"The overwhelming number of our teachers are good," Speaker of the House Philip Gunn told the Stennis-Capitol Press Corps luncheon on Monday, "If we're going to demand more we need to pay them more." Gunn said he knows there are bad teachers and doesn't want to pay them, but there is no mechanism to differentiate them. "Tell me who they are and we won't pay them," Gunn said, "I wish they would go do something else."

Gunn said it would be two or three years before they could determine the good from the bad teachers and by then, good teachers will have waited ten years for a pay raise. He wants to raise teachers' base salary and also supports performance pay to "retain our best students and encourage them to go into education and reward our good teachers."

Gunn was not ready to put an amount on that raise. He said it depends on whether or not state revenues continue to increase and how much money is available in the budget; information he said would not be ready until March.

Gunn said the leadership of the House wants to put money in the classroom. He said he recently read "Rumsfeld's Rules: Leadership Lessons in Business, Politics, War, and Life" by former Defense Secretary Donald Rumsfeld. The book explains a "tooth to tail" ratio in dispersing resources at the Pentagon where the front line soldiers are the teeth of the dog and the rest of the dog should be supporting the teeth. Gunn said education funding should be directed to the classroom with anything else supporting the classroom and "there is no guarantee the money reaches the classroom in MAEP."

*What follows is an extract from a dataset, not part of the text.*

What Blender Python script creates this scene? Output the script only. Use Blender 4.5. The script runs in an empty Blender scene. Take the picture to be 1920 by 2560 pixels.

In response to a question, Gunn said he was not opposed to looking at a state employee raise as well.

Gunn also expressed support for appointed superintendents of education. He said his experience on his church search committee for a new pastor taught him you sometimes have to look outside your own box for leadership. He said they could not have found a qualified preacher within their own congregation; they had to look elsewhere. He said his committee had authority to look across the country to find a pastor and eventually called one from Georgia. Likewise, Gunn said, our schools should not be limited to finding their education leadership by the county line - which is what electing superintendents requires. He said a school district should be able to look outside the county if necessary to bring in their superintendent.

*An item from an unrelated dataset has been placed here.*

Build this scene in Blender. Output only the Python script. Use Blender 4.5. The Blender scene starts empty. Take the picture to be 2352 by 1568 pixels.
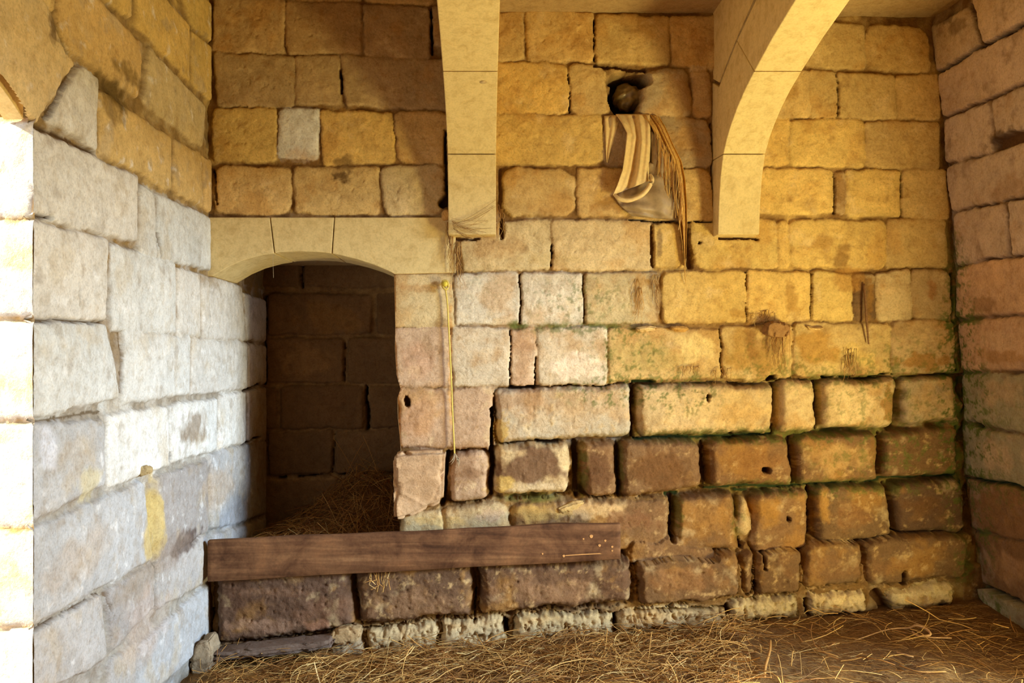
import bpy, bmesh, math, random
import numpy as np
from mathutils import Vector

# ---------------------------------------------------------------- camera, light, exposure
SC = bpy.context.scene
COL = SC.collection
F, CX, CY, ZC = 1900.0, 1110.0, 810.0, 1.45      # focal length (px), principal point (px), eye height (m)
YB, XL, YN, YJ = 4.30, -1.41, 5.40, 2.588        # back wall, left wall, back of the niche, doorway jamb in the left wall

cam_d = bpy.data.cameras.new('camera')
cam_d.sensor_width = 36.0
cam_d.lens = 36.0 * F / 2352.0
cam_d.shift_x = (1176 - CX) / 2352.0
cam_d.shift_y = (CY - 784) / 2352.0
cam_d.clip_start = 0.02
cam = bpy.data.objects.new('camera', cam_d)
cam.location = (0, 0, ZC)
cam.rotation_euler = (math.pi / 2, 0, 0)
COL.objects.link(cam)
SC.camera = cam

vs = SC.view_settings
vs.view_transform = 'Standard'
vs.look = 'None'
vs.gamma = 1.0
vs.use_curve_mapping = False
vs.exposure = 0.08
SC.cycles.max_bounces = 8
SC.cycles.diffuse_bounces = 6
SC.cycles.sample_clamp_indirect = 8.0

world = bpy.data.worlds.new('sky')
SC.world = world
world.use_nodes = True
bg = world.node_tree.nodes['Background']
bg.inputs[0].default_value = (0.62, 0.78, 1.0, 1)
bg.inputs[1].default_value = 3.0


def lamp(name, kind, energy, color, loc, direction, size=None, size_y=None, angle=None, spread=None):
    d = bpy.data.lights.new(name, kind)
    d.energy = energy
    d.color = color
    if kind == 'AREA':
        d.shape = 'RECTANGLE'
        d.size, d.size_y = size, size_y
        if spread: d.spread = spread
    if angle is not None: d.angle = angle
    o = bpy.data.objects.new(name, d)
    o.location = loc
    o.rotation_euler = Vector(direction).to_track_quat('-Z', 'Y').to_euler()
    COL.objects.link(o)
    return o

# low sun through the arched doorway in the left wall, and daylight in the narrow doorway of the right wall
lamp('sun', 'SUN', 17.0, (1.0, 0.88, 0.62), (-6, -3, 7), (0.80, 0.28, -0.62), angle=math.radians(0.6))
lamp('doorway_sky_light', 'AREA', 1320.0, (0.60, 0.79, 1.0), (7.0, 0.35, 2.95), (-1, 0.36, -0.18), size=2.5, size_y=1.4)
lamp('doorway_ground_light', 'AREA', 205.0, (1.0, 0.85, 0.34), (2.64, 2.25, 0.10), (-0.42, 0.22, 0.88), size=0.4, size_y=1.5)

# ---------------------------------------------------------------- small tools
def lin(c):
    c = np.asarray(c, float) / 255.0
    return np.where(c <= 0.04045, c / 12.92, ((c + 0.055) / 1.055) ** 2.4)

def tag(o, label=None, cat=None, group=None, kind=None):
    if label: o['label'] = label
    if cat: o['category'] = cat
    if group: o['group'] = group
    if kind: o['kind'] = kind
    return o

def structure(o, label=None):
    o['kind'] = 'structure'
    if label: o['label'] = label
    return o

def link(name, me, mat=None, parent=None):
    o = bpy.data.objects.new(name, me)
    COL.objects.link(o)
    if mat: me.materials.append(mat)
    if parent: o.parent = parent
    return o

def empty(name, loc=(0, 0, 0)):
    o = bpy.data.objects.new(name, None)
    o.location = loc
    o.empty_display_size = 0.1
    COL.objects.link(o)
    return o

def keep(o, parent):
    """parent a mesh whose coordinates are in world space"""
    o.parent = parent
    o.location = (-parent.location[0], -parent.location[1], -parent.location[2])
    return o

def np_mesh(name, verts, faces, cols=None, smooth=True):
    me = bpy.data.meshes.new(name)
    verts = np.ascontiguousarray(verts, np.float32)
    faces = np.ascontiguousarray(faces, np.int32)
    k = faces.shape[1]
    me.vertices.add(len(verts))
    me.vertices.foreach_set('co', verts.ravel())
    me.loops.add(faces.size)
    me.loops.foreach_set('vertex_index', faces.ravel())
    me.polygons.add(len(faces))
    me.polygons.foreach_set('loop_start', np.arange(0, faces.size, k, dtype=np.int32))
    me.polygons.foreach_set('loop_total', np.full(len(faces), k, np.int32))
    me.update(calc_edges=True)
    me.polygons.foreach_set('use_smooth', np.full(len(faces), smooth, bool))
    if cols is not None:
        a = me.attributes.new('col', 'FLOAT_COLOR', 'POINT')
        c = np.ones((len(verts), 4), np.float32)
        c[:, :3] = cols
        a.data.foreach_set('color', c.ravel())
    me.validate()
    return me

_rs = np.random.RandomState(7)
_ang = _rs.rand(256, 256) * 2 * np.pi
_GX, _GY = np.cos(_ang), np.sin(_ang)

def perlin(x, y):
    xi = np.floor(x).astype(int); yi = np.floor(y).astype(int)
    xf = x - xi; yf = y - yi
    u = xf * xf * xf * (xf * (xf * 6 - 15) + 10); v = yf * yf * yf * (yf * (yf * 6 - 15) + 10)
    def g(i, j, dx, dy):
        a = (xi + i) & 255; b = (yi + j) & 255
        return _GX[a, b] * dx + _GY[a, b] * dy
    n0 = g(0, 0, xf, yf) * (1 - u) + g(1, 0, xf - 1, yf) * u
    n1 = g(0, 1, xf, yf - 1) * (1 - u) + g(1, 1, xf - 1, yf - 1) * u
    return (n0 * (1 - v) + n1 * v) * 1.5

def fbm(x, y, f, octs=3, seed=0, gain=0.5):
    r = 0; a = 1.0; tot = 0
    for k in range(octs):
        r = r + a * perlin(x * f + seed * 17.31 + k * 5.7, y * f + seed * 9.77 + k * 3.1)
        tot += a; a *= gain; f *= 2.03
    return r / tot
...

Gunn addressed spending and performance based budgeting. He said measuring a program's success can provide legislators with the information on whether to increase or eliminate funding. As examples he gave drug courts which have been successful and the investment is paying off; and the "scared straight" program many states have used which has not been effective and proved to be a waste of resources.

He said the legislative budget office's recommendation this year shows the legislature has changed its mindset on bonding, eliminated the use of one time money for reoccurring expenses and has suggested $540 million be placed in reserves. He said these are all items bonding agencies look at when considering the Mississippi bond rating.

Gunn expressed disappointment that the Department of Public Safety was unable to answer budget questions last year posed by legislators and this year has recommended level funding for the agency and requested an audit. Gunn said the agency is cooperating with the audit. He also supports Governor Phil Bryant's call for increased streamlining in corrections to save money and make the department more efficient.

Gunn was questioned on whether the legislature would assist the City of Jackson with infrastructure needs. He said as a resident of Clinton - within the Jackson metro-area - he was very aware of the need for a strong capital city. "If the core rots, everything around it rots," he said. But he said the issue of government buildings - which are not on the tax rolls - have not been a problem until just recently suggesting that the real problem is the city's declining tax base. Gunn said appropriations and bonding requests by Jackson have not met with legislative success and said the solution is raising the tax base by bringing new residents into town and creating new jobs. Gunn said he was willing to work with Jackson leaders to explore solutions, but he joked that if Jackson did not want state government buildings, he would be happy to move them to Clinton.

The luncheon at the Capital Club in Jackson is a program by the Stennis Institute of Government and the Capitol Press Corps to facilitate dialogue between the press and government leaders. It is open to the public. Earlier this month, Lt. Gov. Tate Reeves addressed the group as well.

Reeves and Gov. Phil Bryant both say they do not support across-the-board pay raises for teachers. Instead, they support expansion of the merit pay pilot program instituted last year.